RECORDED INFORMATION:
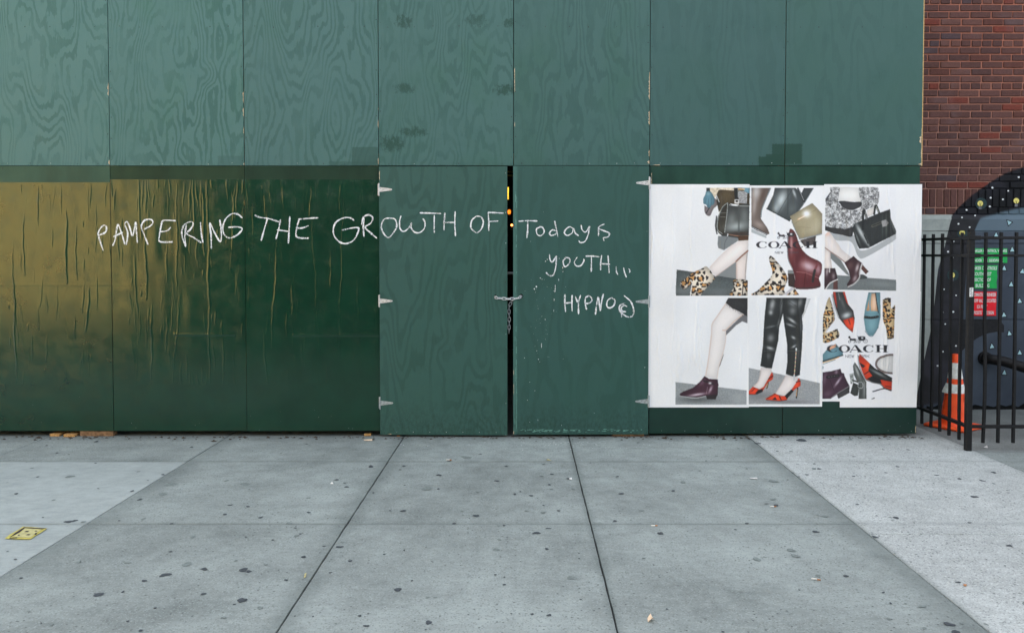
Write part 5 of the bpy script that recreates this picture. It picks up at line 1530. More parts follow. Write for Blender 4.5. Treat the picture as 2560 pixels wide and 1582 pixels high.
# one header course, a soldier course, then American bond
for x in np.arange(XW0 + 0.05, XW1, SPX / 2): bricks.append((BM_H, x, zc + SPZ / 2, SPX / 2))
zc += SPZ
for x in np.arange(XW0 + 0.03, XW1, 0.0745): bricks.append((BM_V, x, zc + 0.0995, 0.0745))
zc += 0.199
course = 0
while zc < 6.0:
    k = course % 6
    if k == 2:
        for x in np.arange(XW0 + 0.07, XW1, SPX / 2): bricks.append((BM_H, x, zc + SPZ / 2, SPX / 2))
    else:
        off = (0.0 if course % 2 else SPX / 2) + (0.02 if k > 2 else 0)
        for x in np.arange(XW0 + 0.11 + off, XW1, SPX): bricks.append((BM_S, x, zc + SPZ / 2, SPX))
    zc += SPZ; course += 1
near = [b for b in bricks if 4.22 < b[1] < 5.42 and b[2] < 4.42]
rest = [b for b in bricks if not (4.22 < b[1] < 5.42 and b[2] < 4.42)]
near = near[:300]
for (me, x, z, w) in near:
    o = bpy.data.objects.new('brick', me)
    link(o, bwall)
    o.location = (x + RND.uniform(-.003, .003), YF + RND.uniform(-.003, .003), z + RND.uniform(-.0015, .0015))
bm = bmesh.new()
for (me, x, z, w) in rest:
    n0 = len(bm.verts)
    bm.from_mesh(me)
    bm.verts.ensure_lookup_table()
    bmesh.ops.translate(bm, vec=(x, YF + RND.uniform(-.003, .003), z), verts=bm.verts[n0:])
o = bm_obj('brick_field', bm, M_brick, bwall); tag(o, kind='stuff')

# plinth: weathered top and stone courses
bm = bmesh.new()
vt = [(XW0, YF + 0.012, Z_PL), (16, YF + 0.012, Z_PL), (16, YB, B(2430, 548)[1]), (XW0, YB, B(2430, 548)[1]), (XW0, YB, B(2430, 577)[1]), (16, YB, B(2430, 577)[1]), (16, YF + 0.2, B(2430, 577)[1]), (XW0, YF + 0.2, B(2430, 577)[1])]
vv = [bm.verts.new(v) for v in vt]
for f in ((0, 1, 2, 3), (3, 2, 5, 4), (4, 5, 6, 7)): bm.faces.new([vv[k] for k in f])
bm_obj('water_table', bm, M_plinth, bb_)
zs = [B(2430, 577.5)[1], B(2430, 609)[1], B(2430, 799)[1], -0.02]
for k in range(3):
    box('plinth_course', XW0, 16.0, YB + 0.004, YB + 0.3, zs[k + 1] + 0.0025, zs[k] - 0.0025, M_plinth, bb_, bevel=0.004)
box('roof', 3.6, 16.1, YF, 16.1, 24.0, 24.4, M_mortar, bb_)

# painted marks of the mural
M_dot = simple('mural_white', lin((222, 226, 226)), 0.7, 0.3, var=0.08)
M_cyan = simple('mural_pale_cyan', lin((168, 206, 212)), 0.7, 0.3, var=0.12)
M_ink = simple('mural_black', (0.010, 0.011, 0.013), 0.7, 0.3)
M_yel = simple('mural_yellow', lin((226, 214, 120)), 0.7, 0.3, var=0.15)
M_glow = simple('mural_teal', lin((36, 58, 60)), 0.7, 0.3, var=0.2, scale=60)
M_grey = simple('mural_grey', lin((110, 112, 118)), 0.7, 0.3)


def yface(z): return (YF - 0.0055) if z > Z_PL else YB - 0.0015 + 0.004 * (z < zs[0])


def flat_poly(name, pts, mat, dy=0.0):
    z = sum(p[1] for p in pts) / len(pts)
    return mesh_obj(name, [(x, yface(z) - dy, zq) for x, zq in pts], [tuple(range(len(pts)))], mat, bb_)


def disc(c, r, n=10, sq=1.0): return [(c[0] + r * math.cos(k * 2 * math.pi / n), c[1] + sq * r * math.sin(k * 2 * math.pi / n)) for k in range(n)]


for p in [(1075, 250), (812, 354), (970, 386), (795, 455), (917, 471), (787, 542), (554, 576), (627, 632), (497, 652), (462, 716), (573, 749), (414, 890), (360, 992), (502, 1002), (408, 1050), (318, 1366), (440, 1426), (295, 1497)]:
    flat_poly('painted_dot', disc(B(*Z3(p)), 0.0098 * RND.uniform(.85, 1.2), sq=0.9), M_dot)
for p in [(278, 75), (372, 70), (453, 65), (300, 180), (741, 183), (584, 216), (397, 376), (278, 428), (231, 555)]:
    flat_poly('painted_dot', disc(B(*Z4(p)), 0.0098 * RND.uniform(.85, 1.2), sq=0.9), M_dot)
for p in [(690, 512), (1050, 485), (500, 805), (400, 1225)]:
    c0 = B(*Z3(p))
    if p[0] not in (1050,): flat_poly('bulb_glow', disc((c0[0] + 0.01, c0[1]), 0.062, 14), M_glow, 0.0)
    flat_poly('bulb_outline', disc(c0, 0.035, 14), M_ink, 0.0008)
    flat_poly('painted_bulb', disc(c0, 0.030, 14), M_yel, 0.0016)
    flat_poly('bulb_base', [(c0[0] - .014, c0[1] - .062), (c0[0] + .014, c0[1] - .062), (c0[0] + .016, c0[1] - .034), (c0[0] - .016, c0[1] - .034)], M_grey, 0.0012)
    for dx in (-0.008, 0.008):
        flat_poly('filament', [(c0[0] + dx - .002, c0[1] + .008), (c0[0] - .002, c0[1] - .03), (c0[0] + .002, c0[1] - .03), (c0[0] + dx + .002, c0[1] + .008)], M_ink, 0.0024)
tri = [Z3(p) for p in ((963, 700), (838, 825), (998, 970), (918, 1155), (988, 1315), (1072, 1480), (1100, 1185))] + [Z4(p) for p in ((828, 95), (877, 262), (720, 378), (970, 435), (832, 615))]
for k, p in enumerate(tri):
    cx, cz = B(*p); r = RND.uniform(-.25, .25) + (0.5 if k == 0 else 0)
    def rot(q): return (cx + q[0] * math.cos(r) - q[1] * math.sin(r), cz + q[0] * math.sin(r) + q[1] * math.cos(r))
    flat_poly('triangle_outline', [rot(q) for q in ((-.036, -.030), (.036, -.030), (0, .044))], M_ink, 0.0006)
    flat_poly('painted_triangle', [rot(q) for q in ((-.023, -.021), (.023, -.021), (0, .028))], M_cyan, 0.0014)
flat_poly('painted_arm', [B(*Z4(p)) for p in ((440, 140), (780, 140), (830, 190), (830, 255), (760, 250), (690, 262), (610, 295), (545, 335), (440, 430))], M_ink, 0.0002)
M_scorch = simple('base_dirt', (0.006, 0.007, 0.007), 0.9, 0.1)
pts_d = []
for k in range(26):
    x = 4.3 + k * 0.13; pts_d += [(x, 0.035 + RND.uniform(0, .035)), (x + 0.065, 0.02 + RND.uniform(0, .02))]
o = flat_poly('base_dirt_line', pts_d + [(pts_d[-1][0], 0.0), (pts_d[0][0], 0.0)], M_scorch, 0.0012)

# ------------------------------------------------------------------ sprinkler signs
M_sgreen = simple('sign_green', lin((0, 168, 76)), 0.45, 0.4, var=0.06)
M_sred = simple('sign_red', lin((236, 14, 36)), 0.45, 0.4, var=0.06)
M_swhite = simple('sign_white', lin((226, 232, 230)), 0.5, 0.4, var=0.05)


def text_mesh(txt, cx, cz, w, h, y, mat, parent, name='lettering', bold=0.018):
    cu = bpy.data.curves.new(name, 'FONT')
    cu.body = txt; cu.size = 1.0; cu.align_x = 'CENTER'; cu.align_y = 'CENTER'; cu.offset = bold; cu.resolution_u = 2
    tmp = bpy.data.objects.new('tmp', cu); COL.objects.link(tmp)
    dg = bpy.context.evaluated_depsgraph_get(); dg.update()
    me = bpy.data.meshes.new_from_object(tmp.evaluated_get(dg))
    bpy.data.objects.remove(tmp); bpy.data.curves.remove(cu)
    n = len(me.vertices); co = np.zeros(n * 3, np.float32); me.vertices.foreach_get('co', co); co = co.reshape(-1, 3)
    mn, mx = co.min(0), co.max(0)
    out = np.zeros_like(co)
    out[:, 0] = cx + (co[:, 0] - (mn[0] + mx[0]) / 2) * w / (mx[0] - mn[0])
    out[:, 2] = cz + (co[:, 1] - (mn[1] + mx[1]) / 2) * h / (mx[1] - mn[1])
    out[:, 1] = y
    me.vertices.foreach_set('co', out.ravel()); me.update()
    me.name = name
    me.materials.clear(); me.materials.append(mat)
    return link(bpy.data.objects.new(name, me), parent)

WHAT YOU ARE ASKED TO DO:
Reproduce only the lines from the beginning of the data through the line that contains "box('roof', 3.6, 16.1, YF, 16.1, 24.0, 24.4, M_mortar, bb_)", both included, and please drop the pictures.

THE RESPONSE:
Write part 5 of the bpy script that recreates this picture. It picks up at line 1530. More parts follow. Write for Blender 4.5. Treat the picture as 2560 pixels wide and 1582 pixels high.
# one header course, a soldier course, then American bond
for x in np.arange(XW0 + 0.05, XW1, SPX / 2): bricks.append((BM_H, x, zc + SPZ / 2, SPX / 2))
zc += SPZ
for x in np.arange(XW0 + 0.03, XW1, 0.0745): bricks.append((BM_V, x, zc + 0.0995, 0.0745))
zc += 0.199
course = 0
while zc < 6.0:
    k = course % 6
    if k == 2:
        for x in np.arange(XW0 + 0.07, XW1, SPX / 2): bricks.append((BM_H, x, zc + SPZ / 2, SPX / 2))
    else:
        off = (0.0 if course % 2 else SPX / 2) + (0.02 if k > 2 else 0)
        for x in np.arange(XW0 + 0.11 + off, XW1, SPX): bricks.append((BM_S, x, zc + SPZ / 2, SPX))
    zc += SPZ; course += 1
near = [b for b in bricks if 4.22 < b[1] < 5.42 and b[2] < 4.42]
rest = [b for b in bricks if not (4.22 < b[1] < 5.42 and b[2] < 4.42)]
near = near[:300]
for (me, x, z, w) in near:
    o = bpy.data.objects.new('brick', me)
    link(o, bwall)
    o.location = (x + RND.uniform(-.003, .003), YF + RND.uniform(-.003, .003), z + RND.uniform(-.0015, .0015))
bm = bmesh.new()
for (me, x, z, w) in rest:
    n0 = len(bm.verts)
    bm.from_mesh(me)
    bm.verts.ensure_lookup_table()
    bmesh.ops.translate(bm, vec=(x, YF + RND.uniform(-.003, .003), z), verts=bm.verts[n0:])
o = bm_obj('brick_field', bm, M_brick, bwall); tag(o, kind='stuff')

# plinth: weathered top and stone courses
bm = bmesh.new()
vt = [(XW0, YF + 0.012, Z_PL), (16, YF + 0.012, Z_PL), (16, YB, B(2430, 548)[1]), (XW0, YB, B(2430, 548)[1]), (XW0, YB, B(2430, 577)[1]), (16, YB, B(2430, 577)[1]), (16, YF + 0.2, B(2430, 577)[1]), (XW0, YF + 0.2, B(2430, 577)[1])]
vv = [bm.verts.new(v) for v in vt]
for f in ((0, 1, 2, 3), (3, 2, 5, 4), (4, 5, 6, 7)): bm.faces.new([vv[k] for k in f])
bm_obj('water_table', bm, M_plinth, bb_)
zs = [B(2430, 577.5)[1], B(2430, 609)[1], B(2430, 799)[1], -0.02]
for k in range(3):
    box('plinth_course', XW0, 16.0, YB + 0.004, YB + 0.3, zs[k + 1] + 0.0025, zs[k] - 0.0025, M_plinth, bb_, bevel=0.004)
box('roof', 3.6, 16.1, YF, 16.1, 24.0, 24.4, M_mortar, bb_)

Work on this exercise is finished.